My time in Peru was divided into one month of Spanish school, for four hours a day, followed by one month of volunteer work with children, for three hours a day. Pretty simple. It delivered on its promise to be very different from the 40+ hours a week I was logging at my desk in Chicago for the past three straight years (mostly spent alternating between staring out at my view of downtown or down at my laptop's excel file jungle), trying to fix complex problems (ranging from an ex-boyfriend's commitment/identity issues to holes in corporate sales commission plans).
So before the South American trip of mine was even half over, I had a conversation with the volunteer program's coordinator, a skinny Dutch guy, and I told him that I would be happy with the project he had assigned me -- playing games with kids from messed up families in a fun after-school environment -- so long as I felt that my time and money were being put to good use, and that I wasn’t bored.
He said to me, “Well, it is what you make of it. You’re not going to change the world or anything, but hopefully you like it.”
I turned my head like I was looking out the window, and rolled my eyes. It felt like I had all the time in the world left to prove him wrong, and I was smug in my Supergirl ambitions.
Now I’m back.
Time is funny like that -- you're just as easily here as you are there. In the Now, my wanderlust is locked up inside me somewhere, and I’m locked up inside my house with a mild case of Howard Hughes agoraphobia. (Which is unfortunate, because my mother is home from school on Christmas break and hasn’t stopped asking me 101 questions about what my friends, acquaintances, ex-boyfriends, semi-friends, non-friends and celebrities and I are doing that day, tonight, with life, for lunch, for a workout, for a date, for a job, for an apartment…)
And I don’t know if I like it or not? I like having a refrigerator, I like seeing my friends, but I don’t know. I feel different, older, like when I decided I just didn’t feel like playing with dolls anymore but I still had them everywhere and they made me feel guilty so I played with them anyway. Having all these personal items, a whole storage unit full of them to sort through, a whole bedroom that used to be mine but is now decorated like a guest suite at Mandalay Bay or something that’s overflowing with random, useless, accumulated, expensive STUFF that I can’t be bothered to acknowledge.
Maybe it’s culture shock.
Maybe it’s going to the ballet tonight in a fur coat with a hickey on my neck.
Maybe it’s being 25 years old and single and unemployed, which is a mighty different thing in Las Vegas than it is in Peru. Especially when half your friends have a bobblehead of your father at their office.
Maybe it’s being back in your parents’ house, after the specialness of hearth-and-home wears off, and they start to annoy you. Really bad.

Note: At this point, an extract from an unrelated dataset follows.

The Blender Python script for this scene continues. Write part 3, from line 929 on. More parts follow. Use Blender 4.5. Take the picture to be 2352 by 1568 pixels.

So bad you want to give someone a wedgie or sniff nail polish or keep laying on the couch and never get up.
Maybe it’s that no one is speaking Dutch or German or Spanish to me.
Maybe the money is too boring, the food is too available, the TV is too close, the President is too stupid, the language too ugly, the life is too easy.
Maybe I’m being dramatic and should stop feeling sorry for myself.
Maybe I should get back on a plane.
Four airports and 24 hours away, it might as well have been another world -- but it didn't stop turning when I left. The kids have a new Profe' to bug them about their homework and lose at Chess, there are new tourists at the mercy of their high school spanish (and their bowels!), my friends there are taking shots of pisco sours right now without me.
I DIDN'T change the world.
My last day at the project, half the kids didn’t even say goodbye to me before they left with their new toys and blood sugar racing with animal crackers and Inca Kola. But that’s ok. Right before the ungrateful little brats (JOKE) left we got to have a party with a musician buddy of mine, and he asked if any of the kids wanted to say something to me before I left. A couple little girls sashayed into the center of the room, where we were all sitting in a circle, and did a little song and dance routine in my honor. And this one girl, she had Winona Ryder eyes, got up and thanked me for everything. And it clicked:
While I won’t miss the constant drinking that I did every night, I already miss those conversations I had while doing so, hearing about the world from someone who grew up on the other side of it than me. I don’t miss losing my breath every time I walked anywhere in that altitude, but I miss all the time I had to stare at cobblestone after cobblestone, the Jesus on top of the mountain, the faces of travelers and beggars, and think. And I don’t miss those kids coughing in my face, I miss their hugs and kisses at the beginning and end of the day, I miss them fighting over who got to sit on my lap, holding my hands and playing with my hair.
I'll remember it, all of it, especially the thing I miss the most. I felt like I belonged, even if it was somewhere that I clearly didn't belong.
...No, I definitely didn't change the world. It seems the world, in this instance, changed me.
sounds great..except you missed the part where the kids will remember you. I don't know what changing the world means, but someone who was new and interesting played a part in their lives and that kind of thing sticks- you might not see it, but it does. I guarantee that you impacted their lives more than you ever will know.